For entirely political reasons, the infamous Empress Wu of the northern regions of China chose to lend support to a new Buddhist lineage and chose as court Buddhist a Chan monk named Shenxiu, follower of the Lankavatara school of Bodhidharma. Already over ninety at the time, he amassed a lifelong reputation for his rigorous practice of dhyana. He was among the eleven most prominent individuals remembered from the monastery of the Fifth Ancestor and eventually becoming the titular head of the Lankavatara faction, also to be known as the Northern school (possibly because Shenxiu brought it to the urbanized, sophisticated capitals of North China).
This was Chan's most imperial moment, and no less than a state minister composed the memorial epitaph for Shenxiu 's gravestone.

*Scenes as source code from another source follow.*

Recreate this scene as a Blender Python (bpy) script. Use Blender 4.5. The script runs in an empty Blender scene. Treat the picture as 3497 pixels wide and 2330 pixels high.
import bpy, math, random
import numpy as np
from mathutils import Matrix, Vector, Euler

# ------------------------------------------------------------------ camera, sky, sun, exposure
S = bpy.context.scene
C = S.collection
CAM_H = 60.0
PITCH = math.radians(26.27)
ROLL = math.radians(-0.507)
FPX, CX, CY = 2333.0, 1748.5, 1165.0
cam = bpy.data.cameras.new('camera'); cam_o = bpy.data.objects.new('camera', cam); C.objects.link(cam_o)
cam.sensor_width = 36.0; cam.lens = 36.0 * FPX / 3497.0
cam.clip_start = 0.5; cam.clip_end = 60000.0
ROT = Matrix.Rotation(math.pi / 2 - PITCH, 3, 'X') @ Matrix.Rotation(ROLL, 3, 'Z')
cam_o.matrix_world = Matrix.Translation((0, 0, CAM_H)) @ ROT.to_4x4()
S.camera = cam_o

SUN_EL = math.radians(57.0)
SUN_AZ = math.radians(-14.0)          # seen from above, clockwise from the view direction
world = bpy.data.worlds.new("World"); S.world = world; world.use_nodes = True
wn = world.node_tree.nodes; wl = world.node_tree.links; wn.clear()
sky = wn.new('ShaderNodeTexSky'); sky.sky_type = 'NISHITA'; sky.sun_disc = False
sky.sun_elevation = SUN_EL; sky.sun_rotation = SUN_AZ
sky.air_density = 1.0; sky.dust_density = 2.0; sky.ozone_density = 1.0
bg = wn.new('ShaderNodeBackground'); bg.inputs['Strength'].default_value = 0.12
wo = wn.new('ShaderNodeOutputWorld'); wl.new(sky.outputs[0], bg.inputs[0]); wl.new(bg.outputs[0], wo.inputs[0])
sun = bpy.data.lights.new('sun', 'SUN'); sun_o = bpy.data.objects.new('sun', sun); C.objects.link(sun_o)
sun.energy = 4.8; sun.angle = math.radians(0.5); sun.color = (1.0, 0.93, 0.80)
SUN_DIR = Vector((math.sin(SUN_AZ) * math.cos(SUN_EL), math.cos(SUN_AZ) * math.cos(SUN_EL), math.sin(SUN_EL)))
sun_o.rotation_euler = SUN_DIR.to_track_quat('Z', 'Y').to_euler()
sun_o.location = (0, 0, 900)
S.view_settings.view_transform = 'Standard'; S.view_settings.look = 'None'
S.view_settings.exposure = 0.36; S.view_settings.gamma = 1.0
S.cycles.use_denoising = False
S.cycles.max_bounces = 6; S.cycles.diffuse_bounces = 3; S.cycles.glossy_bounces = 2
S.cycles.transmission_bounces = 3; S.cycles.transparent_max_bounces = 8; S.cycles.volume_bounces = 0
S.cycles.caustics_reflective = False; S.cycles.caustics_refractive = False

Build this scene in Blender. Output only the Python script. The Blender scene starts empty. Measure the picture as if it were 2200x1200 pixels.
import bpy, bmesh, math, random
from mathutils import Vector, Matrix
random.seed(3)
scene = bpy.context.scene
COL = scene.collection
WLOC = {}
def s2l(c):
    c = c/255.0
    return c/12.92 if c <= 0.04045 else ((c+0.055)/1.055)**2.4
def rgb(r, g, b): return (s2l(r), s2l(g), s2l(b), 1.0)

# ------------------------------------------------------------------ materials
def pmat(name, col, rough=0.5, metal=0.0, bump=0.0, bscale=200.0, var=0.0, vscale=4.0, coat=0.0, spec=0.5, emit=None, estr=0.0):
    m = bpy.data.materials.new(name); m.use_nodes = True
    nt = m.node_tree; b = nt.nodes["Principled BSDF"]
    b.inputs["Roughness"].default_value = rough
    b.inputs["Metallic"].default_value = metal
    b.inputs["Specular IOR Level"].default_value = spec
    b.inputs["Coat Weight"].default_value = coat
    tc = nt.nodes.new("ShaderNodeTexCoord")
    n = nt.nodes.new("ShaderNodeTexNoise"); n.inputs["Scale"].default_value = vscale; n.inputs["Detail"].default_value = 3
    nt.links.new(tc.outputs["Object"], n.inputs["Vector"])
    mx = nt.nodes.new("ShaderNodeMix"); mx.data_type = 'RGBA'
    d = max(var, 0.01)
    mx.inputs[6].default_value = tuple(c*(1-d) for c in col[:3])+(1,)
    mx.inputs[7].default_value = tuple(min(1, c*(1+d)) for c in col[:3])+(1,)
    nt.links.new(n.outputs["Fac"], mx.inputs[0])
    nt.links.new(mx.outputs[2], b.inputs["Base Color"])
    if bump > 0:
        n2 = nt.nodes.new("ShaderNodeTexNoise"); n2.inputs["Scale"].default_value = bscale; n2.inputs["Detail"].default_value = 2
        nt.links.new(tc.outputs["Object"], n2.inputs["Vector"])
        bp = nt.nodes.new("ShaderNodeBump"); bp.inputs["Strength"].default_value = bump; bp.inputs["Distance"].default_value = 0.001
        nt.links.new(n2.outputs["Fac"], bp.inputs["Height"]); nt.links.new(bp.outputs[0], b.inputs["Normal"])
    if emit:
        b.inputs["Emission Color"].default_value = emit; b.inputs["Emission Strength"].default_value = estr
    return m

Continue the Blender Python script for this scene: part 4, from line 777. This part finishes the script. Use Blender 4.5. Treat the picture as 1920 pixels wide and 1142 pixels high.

Although his specific teachings are not well known, a verse survives from one of his sermons that seems to suggest that the teachings of Chan were really teachings of the mind and owed little to traditional Buddhism.
The teaching of all the Buddhas
In one's own Mind originally exists:
To seek the Mind without one's Self,
Is like running away from the father.
All Buddhadharmas come forth fundamentally from mind.
If you waste effort seeking it outside,
It's like rejecting your father and running away from home.
This was the high point of official Chan, signifying the moment of the Lankavatara school's greatest prestige. Perhaps most important, the success of Shenxiu was also the success of Chan, or what appeared to be success. The sect had risen from being the passion of homeless teachers of dhyana to the object of imperial honors in the midst of China's finest moment, the Tang Dynasty. The Tang was an era to be remembered forever for its poetry, its art, its architecture, its cultural brilliance.
Shenxiu’s seemingly permanent place in history, however, was to be overshadowed by an obscure Chan master from the rural south, Shenhui.